I was interested in examining the changes in cross-asset correlations for the months leading up to the elections versus the correlations after the election, ergo before and after “The Trump Hype” aka “The Reflation Trade”.

Additional background reading:

“Morgan Stanley: A ‘correlation crash’ is happening in the marktets”Businessinsider.com (Dated: Jan 20)

 

Data

 

  • First off is the correlation matrix for the time period 2016-06-08 up until 2016-11-08 (election day):

 

Pre2

Table 1. Pre- “Trump Hype” correlations.

 

  • Next is the correlation matrix for the time period 2016-11-08 (election day) up until 2017-04-07:

 

Table 2. Post "Trump Hype" correlations.

Table 2. Post-“Trump Hype” correlations.

Analysis

 

Focusing on correlation changes for gold (and miners):

  • Currencies seem to play a much bigger role since correlations (anti/negative correlations) have shot up pretty dramatically.
    •  USD-index correlation has gone from -0.363 to -0.730.
    • The  often acclaimed “main manipulation tool” USD/JPY has gone from -0.500 to -0.735.
    • USD/CNH (Chinese Yuan) as gone from -0.240 to -0.599.
    • Lastly, golds correlation with the Indian Rupee/USD exchange rate (inverse of USD/INR) has seen a huge swing, going from -0.197 to positive 0.664 !
  • Gold miners tracking of gold (and silver) has gone down a bit.
    • GDX has seen a correlation coefficient decrease from  0.908  to 0.756.
    • GDXJ in turn has seen it decrease from 0.907 to 0.727.
  • Gold’s correlation with TIP (Real Rates) has seen a huge increase.
    • Going from a correlation coefficient of 0.275 to 0.861 !
  • Meanwhile, gold and TLT (US 20+ Year Treasury Bond) correlation has gone down
    • Decreasing from 0.847 to 0.665.
  • Gold and SPY (S&P500 proxy) correlation has gone up a bit.
    • From 0.248 to 0.413.
  • Gold and it’s negative correlation with DOW Transports decreased to almost no “anti-correlation”.

(There are other noteworthy changes in cross-asset correlations, but I will leave that to a future post.)

 

Conclusions/Thoughts

The first thing that springs to mind regarding the correlation changes for gold is that after the election, and thus during this period of the so called “reflation trade”, it now seems to be much more effected by currency fluctuations and real rates compared to the months before the election. It suggests that in this “new era of Trump” gold is not only trading more like a CURRENCYbut also as an asset to protect against a decline in PURCHASING POWER (inflation hedge). These characteristics may of course change at any point in time.

This leaves me with the following questions regarding the mindset of investors during the Trump presidency (at this point in time at least)…

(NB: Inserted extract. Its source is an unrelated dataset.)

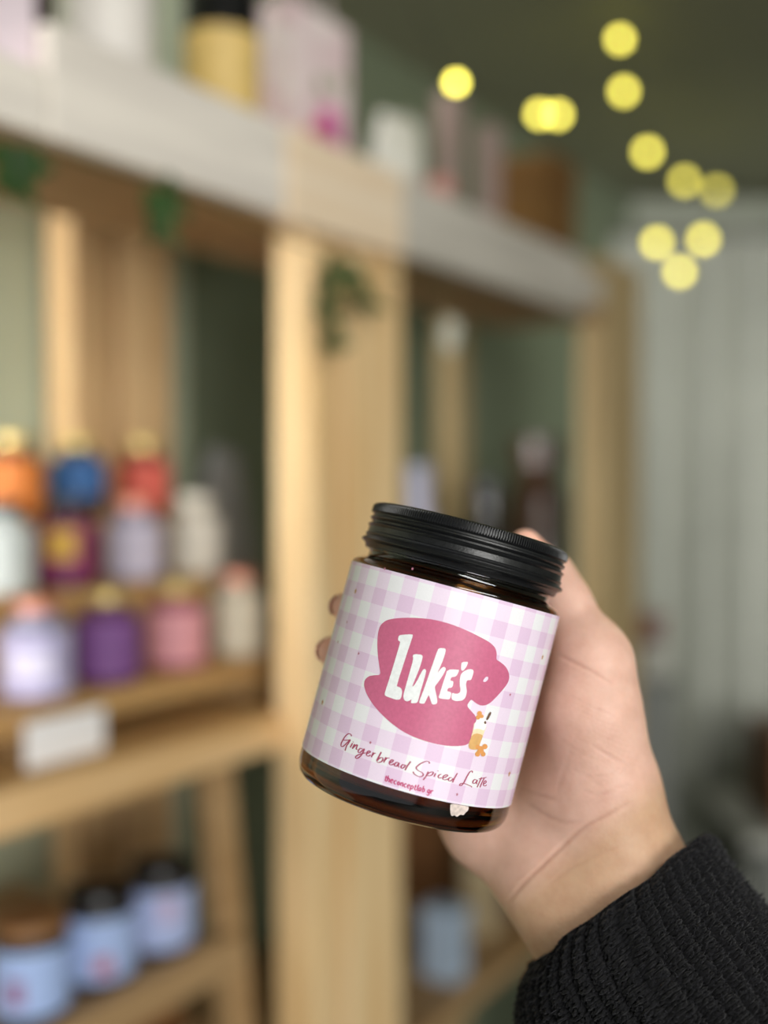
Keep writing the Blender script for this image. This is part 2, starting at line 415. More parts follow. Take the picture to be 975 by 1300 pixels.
obj('lid', lathe([(.1505, 0), (.1505, .045), (.175, .045), (.178, .042), (.178, 0)], 48), M_wt, wt, 'y')
bottle('diffuser_bottle', 'black bottle with a broad gold label on the top shelf', tx(282, -.01), -.012, Z_TS, .041, .30, M_black, M_black, lab=(.01, .155, mat('gold_label', (222, 190, 116), .5, var=.08, vscale=40)))
carton('gift_box', 'magenta box standing behind the gold-labelled bottle', 'box', tx(322, .10), .10, Z_TS, .06, .06, .235, mat('magenta_card', (186, 84, 122), .6), lid=True)
# floral gift bag
fb = thing('gift_bag', 'white and pink floral paper gift bag with a magenta rose on the top shelf', 'bag', S(tx(402, -.02), -.0, Z_TS+.0006), ANG)
fw, fd, fh = .118, .06, .235
M_fl = mat('floral_paper', (240, 226, 222), .7, c2=(226, 196, 200), vscale=22)
bm = bmesh.new(); box(bm, (-fw/2, -fd/2, 0), (fw/2, fd/2, fh), .002)
obj('bag_body', bm, M_fl, fb)
def blob(cx, cz, r, n=14, wob=.25, seed=0):
    rr = random.Random(seed); return [(cx+r*(1+wob*(rr.random()-.5))*math.cos(2*math.pi*i/n), cz+r*(1+wob*(rr.random()-.5))*math.sin(2*math.pi*i/n)) for i in range(n)]
def flat_print(name, parent, pols, y, m):
    V, Fc = [], []
    for P in pols:
        b0 = len(V); V += [(x, y, z) for x, z in P]; Fc.append(tuple(range(b0, b0+len(P))))
    return obj(name, (V, Fc), m, parent)
zoff = -.055
flat_print('rose_print', fb, [blob(.014, .055+.026*k, .036-.006*k, seed=k) for k in range(3)], -fd/2-.0012, mat('rose_ink', (226, 112, 176), .6, var=.15, vscale=60))
M_sal = mat('salmon_ink', (222, 130, 118), .6)
for q in (blob(.012, .028, .02, seed=9), blob(-.028, .040, .013, seed=5), blob(-.02, .09, .012, seed=6)): flat_print('petal_print', fb, [q], -fd/2-.0008, M_sal)
flat_print('leaf_print', fb, [blob(.0, .15, .012, seed=3), blob(.035, .165, .01, seed=4)], -fd/2-.0008, mat('leaf_ink', (176, 178, 150), .6))
for y in (-fd/2+.01, fd/2-.01):
    pts = [(-.03+.06*i/10, y, fh+.05*math.sin(math.pi*i/10)-.002) for i in range(11)]
    obj('handle', tube(bmesh.new(), pts, .002, 6), mat('cord', (220, 200, 200), .8), fb, 'y')
# crumpled white tissue
tp = thing('tissue_paper', 'crumpled white tissue paper between the floral bag and the mauve boxes', 'paper', S(tx(505, .02), .02, Z_TS+.0006), ANG)
bm = bmesh.new(); bmesh.ops.create_icosphere(bm, subdivisions=5, radius=1)
for v in bm.verts:
    n_ = noise.noise(v.co*1.6+Vector((3, 1, 7)))*.35 + abs(noise.noise(v.co*4.1))*.28
    c = v.co*(1+n_); v.co = Vector((c.x*.062, c.y*.032, max(0, (c.z+.62)*.11)))
obj('crumpled_sheet', bm, mat('tissue', (226, 224, 214), .8, var=.03), tp, 'y')
# mauve boxes
M_mv = mat('mauve_card', (168, 146, 138), .7, var=.04)
for px, lab_, h_ in ((584, 'tall narrow mauve gift box, nearer of the two on the top shelf', .262), (634, 'tall narrow mauve gift box, farther of the two, beside the brown carton', .250)):
    T = carton('tall_gift_box', lab_, 'box', tx(px, .0)+.0, .02, Z_TS, .034, .026, h_, M_mv, group='mauve gift boxes')
for px, lab_, c in ((556, 'salmon pink tin below the left mauve box', (206, 142, 130)), (612, 'pale pink tin in front of the mauve boxes', (222, 176, 172))):
    T = thing('small_tin', lab_, 'tin', S(tx(px, -.033), -.033, Z_TS+.0006), ANG)
    hh_ = .10 if px < 600 else .078
    obj('tin_body', lathe([(0, 0), (0, .019), (hh_*.7, .019), (hh_*.7, 0)], 32), mat('tin_paint', c, .5), T, 'y')
    obj('tin_lid', lathe([(hh_*.7+.0005, 0), (hh_*.7+.0005, .0198), (hh_-.002, .0198), (hh_, .018), (hh_, 0)], 32), mat('tin_lid_paint', c, .45), T, 'y')
carton('cardboard_carton', 'tall brown cardboard carton at the far end of the top shelf', 'box', tx(694, .04), .062, Z_TS, .12, .105, .265, mat('brown_card', (124, 90, 42), .8, c2=(110, 76, 32), vscale=6), lid=True)

# ------------------------------------------------------------------ ivy garland
M_leaf = mat('ivy_leaf', (52, 80, 38), .5, var=.3, vscale=30); M_stem = mat('ivy_stem', (84, 84, 48), .7)
gl = thing('ivy_garland', 'thin green ivy garland strung along the front edge of the top shelf', 'garland', S(0, 0, 0), ANG)
go = -.094
def gpt(px, py, off=go): 
    t, z = hit(px, py, off); return Vector((t, off, z))
stem = [gpt(*p) for p in [(-70, 140), (0, 178), (60, 192), (130, 212), (205, 232), (280, 262), (350, 296), (430, 325), (470, 345), (520, 350), (570, 362)]]
obj('stem', tube(bmesh.new(), [Vector(p) for p in catmull(stem, 5)], .0016, 6), M_stem, gl, 'y')
def sprig(pts, n, size, parent, seed):
    rr = random.Random(seed); bm = bmesh.new(); tube(bm, pts, .0011, 5)
    P = catmull(pts, 8)
    for k in range(n):
        p = Vector(P[int((k+.6)/n*(len(P)-1))]); a = rr.uniform(-.9, .9)+(math.pi if k % 2 else 0)
        d = Vector((math.cos(a), rr.uniform(-.35, .1), math.sin(a)*.6-.45)).normalized(); nrm = Vector((rr.uniform(-.3, .3), -1, rr.uniform(-.2, .5))).normalized()
        s = d.cross(nrm).normalized(); L = size*rr.uniform(.8, 1.25)
        prof = [(0, 0), (.18, .34), (.36, .40), (.5, .30), (.75, .17), (1, 0)]
        c = [bm.verts.new(p+d*L*x+nrm*(-.0)) for x, _ in prof]
        l = [bm.verts.new(p+d*L*x+s*L*y-nrm*L*y*.25) for x, y in prof[1:-1]]; r = [bm.verts.new(p+d*L*x-s*L*y-nrm*L*y*.25) for x, y in prof[1:-1]]
        for side in (l, r):
            bm.faces.new((c[0], c[1], side[0])); bm.faces.new((c[-1], c[-2], side[-1]))
            for i in range(3): bm.faces.new((c[i+1], c[i+2], side[i+1], side[i]))
    return obj('leaf_sprig', bm, M_leaf, parent)
sprig([gpt(18, 184), gpt(20, 205), gpt(24, 232)], 6, .036, gl, 1)
sprig([gpt(205, 232), gpt(206, 262), gpt(202, 292)], 6, .030, gl, 2)
sprig([gpt(415, 322), gpt(418, 370), gpt(424, 405), gpt(423, 440)], 9, .029, gl, 3)
sprig([gpt(440, 328), gpt(452, 352), gpt(468, 374), gpt(480, 380)], 8, .031, gl, 4)
wb = obj('stem', tube(bmesh.new(), [gpt(562, 360), gpt(566, 390), gpt(570, 418)], .001, 5), M_stem, gl)
bm = bmesh.new()
for k in range(7):
    a = 2*math.pi*k/7
    c = gpt(571, 426)+Vector((.013*math.cos(a), -.004*(k % 2), .013*math.sin(a)))
    g = bmesh.ops.create_icosphere(bm, subdivisions=2, radius=.011)
    for v in g['verts']: v.co = Vector((v.co.x, v.co.y*.4, v.co.z))+c
obj('white_blossom', bm, mat('blossom', (206, 206, 190), .7), gl, 'y')

# ------------------------------------------------------------------ fairy lights
bulbs = [(579, 105, 1.46, 1.5), (685, 145, 2.05, 1.1), (708, 146, 2.12, 1.1), (787, 50, 2.02, 1.0), (792, 116, 2.2, 1.0), (822, 193, 2.5, .95), (869, 230, 2.7, .62), (910, 242, 2.8, .42), (893, 304, 2.7, .9), (834, 308, 2.65, .95), (863, 345, 2.7, .9)]
fl = thing('fairy_lights', 'string of warm yellow globe fairy lights hanging from the ceiling', 'string lights', cam_pt(787, 50, 2.3))
RB = .0125
M_bulb = {}
M_sock = mat('socket_plastic', (70, 70, 56), .6)
pts = [cam_pt(500, -60, 1.55)]
for (px, py, d, s) in bulbs: pts.append(cam_pt(px, py-9, d))
pts = [Vector(p)-fl.location for p in catmull(pts, 8)]
obj('cable', tube(bmesh.new(), pts, .0012, 5), M_sock, fl, 'y')
for (px, py, d, s) in bulbs:
    p = cam_pt(px, py, d)-fl.location
    rb = RB*d/2.5
    bm = bmesh.new(); g = bmesh.ops.create_uvsphere(bm, u_segments=20, v_segments=12, radius=rb)
    for v in g['verts']: v.co += p
    key = round(s, 2)
    if key not in M_bulb: M_bulb[key] = emis('bulb_glow', (255, 240, 100), 7.0*s)
    b_ = obj('bulb', bm, M_bulb[key], fl, 'y')
    obj('socket', lathe([(rb*.9, 0), (rb*.9, rb*.45), (rb*1.35, rb*.4), (rb*1.35, 0)], 12, c=p), M_sock, b_, 'y')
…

  • Have investors become more worried about inflation?
    • Does not seem so far fetched since many analysts are attributing the whole post-election stock market euphoria to the so called “reflation trade”.
    • Also, inflation spikes have been seen in data from at least Europe and the US.
    • Many commodities including oil, copper and zinc have rissen quite a bit from their respective lows.
    • Some of Trumps policy goals seem to be involving larger deficits (trillions of infrastructure spending).
  • Have investors become more worried about the integrity of the worlds reserve currency and/or FIAT currencies overall?
    • More news about international trade deals that exclude the world reserve currency (USD) are coming out every week it feels like.
    • Central banks are beginning to talk about rate hikes and easing of QE while much economic data from especially the US and China seem to be pointing to a slow down, not an acceleration.
    • Increased likelihood of a FED audit since Trump got elected.
    • Confusion about future composition of FOMC members, and therefore policies.

Afterthoughts

Should have added the Euro since there probably is a lot of anxiety regarding the Euro because of the coming France election etc. It may also have been interesting to add a few industrial commodities like oil and copper since they also would have shown higher correlations with real yields for example (inflation protection).

Five months of data does of course include more “noise” than multiple years etc.